Cape Town – Markets that are nervously watching as South Africa tilts on the precipice of “junk status” are too focused on the country’s short-run fiscal developments ahead of Treasury’s Budget on February 24, according to Nomura emerging markets economist Peter Attard Montalto.
“Markets are overplaying the importance of short-run fiscal developments as opposed to longer-run growth prospects and structural reforms, in the sub-investment grade narrative, and as a result have very high expectations,” he said in a report on Monday.
“These expectations are particular focused among local market participants and have been emphasised continually by the government,” he said.
Nomura believes that the lack of microeconomic structural reforms is the real cause for long-run growth concerns and long-run fiscal and debt worries.
Montalto said Finance Minister Pravin Gordhan will deliver fiscal conservatism in his Budget, “but with so little fat left on the bone to be cut in future years that this will be the end of the road”.
He said while “spin may win the day at least in the short run”, Nomura expects rating agency commentary after the event to be important for the market.

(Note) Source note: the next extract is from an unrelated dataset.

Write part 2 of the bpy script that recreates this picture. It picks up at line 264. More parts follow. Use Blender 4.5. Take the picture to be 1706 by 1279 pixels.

The “Budget should be judged through a ratings and therefore long-run growth lens to see whether (it has) real (positives)”, he said.
As a result, Montalto expects the rand to only weaken further in the second half of the year, while he sees ratings agency Standard & Poor’s (S&P) lowering South Africa to sub-investment grade (junk status) in its December rating review.
Following the Budget, S&P will “wait and judge” what progress is made in the first half of the year, looking at growth numbers, the current account, wage round labour relations and other factors, said Montalto.
Moody’s will likely downgrade South Africa in the second quarter as a result of President Jacob Zuma’s disastrous firing of Nhlanhla Nene’s and short-lived replacement of Des van Rooyen, as well as the lower growth forecast, said Montalto.
“It will be interesting to see if the State of the Nation and Budget can delay Moody’s until the fourth quarter,” he said.
While the Budget’s fiscal policy will be geared towards what the rating agencies are looking for, Treasury doesn’t fully understand the importance of microeconomic structural reforms, said Montalto.
This is “much more important for securing the ratings than simply fiscal policy or rhetoric”.
Treasury also doesn’t realise “that it has the political capacity to be able to move in that space of structural reforms”.
He said Treasury believes it can give enough to the rating agencies with its deficit profile being at or even a little better than the Medium Term Budget Policy Statement in October, in a much lower growth environment.
“Cutting through heavy spin, the Budget will fail to deliver credibly on a wider, pro-growth, microeconomic structural reform path and that the National Treasury’s political space does not extend that far,” he said.